WHAT TO DO >> Tally up the lines below that include the word "parts". Answer with the number alone.
>> Begin GIVEN DATA
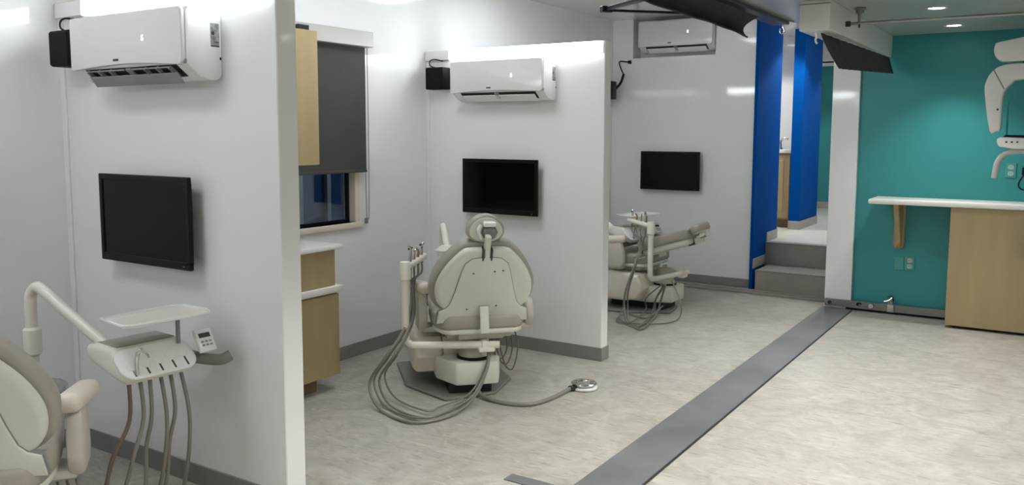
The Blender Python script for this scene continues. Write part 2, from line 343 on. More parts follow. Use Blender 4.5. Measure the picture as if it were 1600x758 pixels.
# ------------------------------------------------------------------ wall mounted air conditioners
def rrect(w_, h_, r, n=5):
    out = []
    for cx, cz, a0 in ((w_-r, h_-r, 0), (r, h_-r, 90), (r, r, 180), (w_-r, r, 270)):
        for k in range(n+1):
            a = R(a0+90*k/n); out.append((cx+r*math.cos(a), cz+r*math.sin(a)))
    return out
def air_con(loc, W, H_, D, label, open_=0, parts=True, rz=0):
    t = thing('air_conditioner', label, 'air conditioner', loc, rz, 'wall air conditioners')
    # local: x 0..W, wall at y=0, front towards -y, z 0..H
    prof = [(0, .03), (-.008, .009), (-.03, .0), (-.06, .0), (-.11, .012), (-D+.012, .062), (-D+.012, H_-.02), (-D+.03, H_), (-.03, H_), (-.008, H_-.009), (0, H_-.03)]
    b = prism(prof, 'x', 0, W, .006, 2)
    obj('body', b, 'white_plastic', t)
    # front panel: rounded, gently bowed, its lower edge an arc
    x0, x1, z0, z1 = -.003, W-.004, .056, H_-.004
    ol = []
    for cx, cz, a0, rr in ((x1-.022, z1-.022, 0, .022), (x0+.01, z1-.01, 90, .01), (x0+.008, z0+.008, 180, .008)):
        for q in range(6):
            a = R(a0+18*q); ol.append((cx+rr*math.cos(a), cz+rr*math.sin(a)))
    for q in range(1, 14): ol.append((x0+.02+(x1-x0-.05)*q/14, z0+.016*math.sin(math.pi*q/14)))
    for q in range(6):
        a = R(270+18*q); ol.append((x1-.022+.022*math.cos(a), z0+.022+.022*math.sin(a)))
    fp = prism(ol, 'y', -D-.008, -D+.013, .005, 3)
    pn = obj('front_panel', fp, 'ac_front', t)
    yd = -D-.0082
    obj('display', join(bx(W*.665, W*.683, yd-.0006, yd, H_*.56, H_*.575), bx(W*.666, W*.671, yd-.0006, yd, H_*.58, H_*.62), bx(W*.677, W*.682, yd-.0006, yd, H_*.58, H_*.60), bx(W*.667, W*.682, yd-.0006, yd, H_*.625, H_*.638)), 'display_led', pn, 'lit temperature digit')
    obj('badge', bx(W*.405, W*.455, -D-.0092, -D-.0078, .086, .096, .001, 1), 'ink', pn, 'small dark maker badge')
    # sloping air outlet under the panel
    ang = math.degrees(math.atan2(.05, D-.012-.11))
    M = Matrix.Translation((0, -.11, .012)) @ Matrix.Rotation(R(-ang), 4, 'X')
    LN = math.hypot(.05, D-.122)
    obj('outlet_slot', xf(bx(.075, W-.07, -LN+.004, -.006, -.0028, .002), M), 'vent_dark', t)
    lv = obj('louver', xf(bx(.085, W-.08, -LN*(.72-.2*open_), .012, -.012-.018*open_, -.007-.018*open_, .002, 1), M @ Matrix.Rotation(R(-14*open_), 4, 'X')), 'vent_grey' if open_ else 'white_plastic', t)
    if open_:
        for k in range(8):
            x = .1+k*(W-.21)/7
            if k in (3, 4): continue
            obj('fin', xf(bx(x, x+.006, -LN*.95, -.01, -.02, -.002), M), 'vent_grey', t)
        for a_, b_ in ((.10, W*.47), (W*.53, W-.11)):
            obj('guide_frame', xf(bx(a_, b_, -LN*.96, -LN*.88, -.014, -.009, .001, 1), M), 'vent_grey', t)
    obj('louver_hinge', xf(bx(W*.5-.018, W*.5+.018, -LN*.95, -.02, -.012, -.003, .002, 1), M), 'vent_grey', t)
    for sx in (.2, W-.2): obj('screw_cover', lathe([(.006, -.0025), (.006, .001)], (sx, -.06, .0), 12), 'vent_grey', t)
    if parts:
        sk = obj('sticker', bx(W-.0005, W+.0008, -.055, -.012, H_*.5, H_*.8), 'sticker', t, 'grey rating label')
        obj('print_bar', join(bx(W, W+.0012, -.054, -.013, H_*.47, H_*.495), bx(W, W+.0012, -.035, -.016, H_*.53, H_*.545)), 'ink', sk)
        obj('print_mark', lathe([(.008, 0), (.008, .0008)], seg=14).copy() if False else xf(lathe([(.008, 0), (.008, .0008)], seg=14), Matrix.Translation((W+.0006, -.043, H_*.66)) @ Matrix.Rotation(R(90), 4, 'Y')), 'ink', sk)
        obj('sensor_hole', bx(W-.001, W+.0015, -.012, -.004, H_*.29, H_*.33, .001, 1), 'black_plastic', t)
        obj('panel_clip', bx(W-.008, W+.002, -D+.006, -D+.012, .062, .078), 'vent_grey', t)
    return t
air_con((-3.75, YP1, 1.812), .79, .29, .185, 'largest white air conditioner with open vent on the near partition', 1)
air_con((-3.795, YP2, 1.826), .785, .29, .185, 'white air conditioner with closed flap on the middle partition')
air_con((-3.835, YF+.13, 2.445), .815, .325, .2, 'white air conditioner set into a recess of the far wall', parts=False)
air_con((-3.15, 13.39, 2.6), .8, .29, .2, 'small white air conditioner at the hallway end above the teal wall', parts=False)

# ------------------------------------------------------------------ monitors
def monitor(y, label):
    t = thing('wall_monitor', label, 'monitor', (-3.447, y, 1.0), 0, 'wall monitors')
    w2, h_ = .33, .405
    obj('wall_bracket', join(bx(-.12, .12, -.012, 0, .1, .3, .003, 1), bx(-.05, .05, -.04, -.01, .15, .25)), 'black_plastic', t)
    obj('casing', bx(-w2+.02, w2-.02, -.06, -.035, .02, h_-.02, .01, 2), 'black_plastic', t)
    fr_ = join(bx(-w2, w2, -.075, -.055, 0, .036, .003, 1), bx(-w2, w2, -.075, -.055, h_-.026, h_, .003, 1), bx(-w2, -w2+.024, -.075, -.055, .02, h_-.02, .003, 1), bx(w2-.024, w2, -.075, -.055, .02, h_-.02, .003, 1))
    obj('bezel', fr_, 'black_plastic', t)
    obj('screen', bx(-w2+.02, w2-.02, -.069, -.058, .03, h_-.02), 'screen', t)
    obj('power_light', bx(w2-.05, w2-.04, -.0757, -.0745, .014, .017), 'sticker', t)
monitor(YP1, 'black wall monitor on the near partition above the instrument tray')
monitor(YP2, 'black wall monitor on the middle partition behind the upright chair headrest')
monitor(YF-.02, 'black wall monitor on the far wall above the reclined chair')

# ------------------------------------------------------------------ speakers in the bay corners
def speaker(loc, rz, label, sz=(.165, .11, .165)):
    t = thing('corner_speaker', label, 'speaker', loc, rz, 'bay speakers')
    a, b, c_ = sz
    obj('cabinet', bx(-a/2, a/2, -b, -.01, 0, c_, .008, 2), 'speaker_cloth', t)
    obj('grille', bx(-a/2+.006, a/2-.006, -b-.006, -b+.004, .006, c_-.006, .004, 1), 'speaker_cloth', t)
    obj('bracket', tube([(0, -.03, c_*.6), (-.02, .03, c_*.75), (-.03, .02, c_*.8)], .012, 4, 8), 'black_plastic', t)
    obj('cable', tube([(-.02, -.02, c_-.004), (-.075, -.05, c_+.015), (-.085, -.05, c_+.05), (-.05, -.04, c_+.065), (-.01, .015, c_+.055)], .0045, 6, 8), 'black_plastic', t)
    return t
speaker((-3.945, 2.325, 1.902), 0, 'black cube speaker partly hidden by the largest air conditioner')
speaker((-4.0, 5.21, 1.922), 0, 'black cube speaker in the corner left of the middle air conditioner')
sp = thing('corner_speaker', 'thin black speaker and bracket on the far wall, half behind the middle partition', 'speaker', (-4.10, 8.22, 1.955), 0, 'bay speakers')
obj('cabinet', bx(-.06, .075, -.07, .07, 0, .19, .008, 2), 'black_plastic', sp)
obj('bracket', tube([(.03, .05, .08), (.09, .12, .17), (.11, .16, .27)], .014, 5, 8), 'black_plastic', sp)
obj('cable', tube([(.11, .16, .27), (.06, .2, .33), (.03, .22, .41), (.09, .25, .41), (.13, .26, .405)], .007, 6, 8), 'black_plastic', sp)
obj('wall_plug', lathe([(.001, -.02), (.02, -.016), (.02, .016), (.001, .02)], (.135, .255, .405), 12), 'black_plastic', sp)

# ------------------------------------------------------------------ roller blind and cabinets in the middle bay
rb = thing('roller_blind', 'dark grey roller blind with pale headrail over the window', 'blind', (XL, 0, 0))
obj('headrail', bx(.002, .105, 2.95, 4.51, 2.185, 2.29, .004, 1), 'headrail', rb)
obj('blind_fabric', bx(.05, .053, 3.05, 4.475, 1.33, 2.19), 'blind_cloth', rb)
obj('bottom_bar', bx(.044, .059, 3.05, 4.478, 1.318, 1.338, .005, 2), 'blind_cloth', rb)
obj('pull_chain', tube([(.03, 4.492, 2.19), (.03, 4.492, 1.5), (.03, 4.493, 1.03), (.03, 4.505, .985), (.03, 4.52, 1.03), (.03, 4.525, 1.5), (.03, 4.522, 2.19)], .003, 4, 6), 'vent_grey', rb)
obj('chain_tensioner', bx(.012, .036, 4.488, 4.508, .95, .99, .003, 1), 'vent_grey', rb)
wc = thing('wall_cabinet', 'pale maple wall cabinet beside the roller blind', 'cabinet', (XL, 2.47, 1.395))
obj('body', bx(.062, .30, 0, 1.295, 0, .82, .002, 1), 'maple', wc)
for k in range(3):
    d = obj('door', bx(.301, .32, .004+k*.432, .43+k*.432, .003, .817, .002, 1), 'maple', wc)
    obj('handle', tube([(.32, .05+k*.432, .06), (.345, .05+k*.432, .07), (.345, .05+k*.432, .16), (.32, .05+k*.432, .17)], .005, 4, 8), 'chrome', d)
obj('top_bracket', bx(.2, .26, 1.2, 1.285, .82, .855), 'dark_steel', wc)
bc = thing('base_cabinet', 'maple base cabinet with two white worktops under the window', 'cabinet', (XL, 2.47, 0))
XF = .47
obj('body', bx(.012, XF-.03, 0, 1.30, .09, .62, .004, 1), 'maple', bc)
obj('toe_kick', bx(.012, XF-.09, 0, 1.17, 0, .09), 'maple_dark', bc)
for k in range(3):
    y0 = .005+k*.434
    d = obj('door', bx(XF-.03, XF-.012, y0, y0+.427, .095, .605, .004, 1), 'maple', bc)
    obj('handle', tube([(XF-.012, y0+.05, .45), (XF+.012, y0+.05, .46), (XF+.012, y0+.05, .55), (XF-.012, y0+.05, .56)], .005, 4, 8), 'chrome', d)
obj('lower_worktop', bx(.012, XF, 0, 1.33, .615, .655, .005, 2), 'counter_white', bc)
obj('upper_body', bx(.012, XF-.03, 0, 1.29, .655, .878, .004, 1), 'maple', bc)
obj('upper_worktop', bx(.012, XF, 0, 1.33, .882, .91, .005, 2), 'counter_white', bc)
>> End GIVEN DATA
RESULT BELOW >> 5